Bubbles—we’re bubbles. Homo bulla—it’s a Latin expression that appears in the first line of Varro’s Rerum Rusticarum, from sometime around 60 BC. “Man is a bubble” is what it means.
But what does it mean to be a bubble? Are we now digital bubbles today? Would you just pop or float away—and is “away” gray death or simply somewhere else, beyond these quiet confines? How are you, bubble?
They’re ephemeral as we all know, but bubbles are beautiful too. In fact, such ephermality might be a prerequisite for beauty, knowing we’re lovely because we can’t last.
1527 or thereabouts: the expression homo bulla was revived by Erasmus, in his collection of Greek and Latin proverbs, and it floated through the artwork of the next few days, and by days I mean years, and by years I mean centuries—though what does time matter to you, bubble?

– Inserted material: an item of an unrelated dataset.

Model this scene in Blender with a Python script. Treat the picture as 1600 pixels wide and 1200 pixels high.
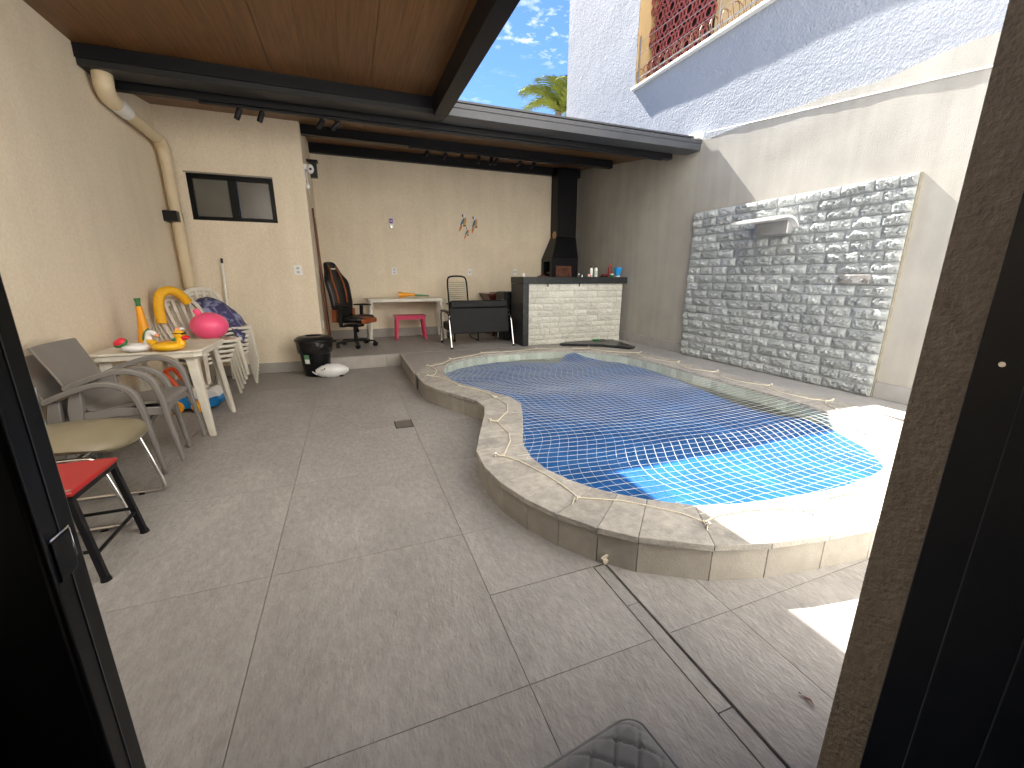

In this artwork, the bubble appeared next to other vanitas symbols—candles, clocks, dying flowers, rotting fruit—to remind us of the brutal brevity of existence. Still, remember that summer when you seemed to spend an entire afternoon blowing bubbles, silly bubbles, and we tried to catch them?
What does the brevity of existence have to do with such shared giddiness and glee? And anyway, who takes the bubble so seriously? Although it may be imprudent to ask, still I wonder, where are you off to next, bubble?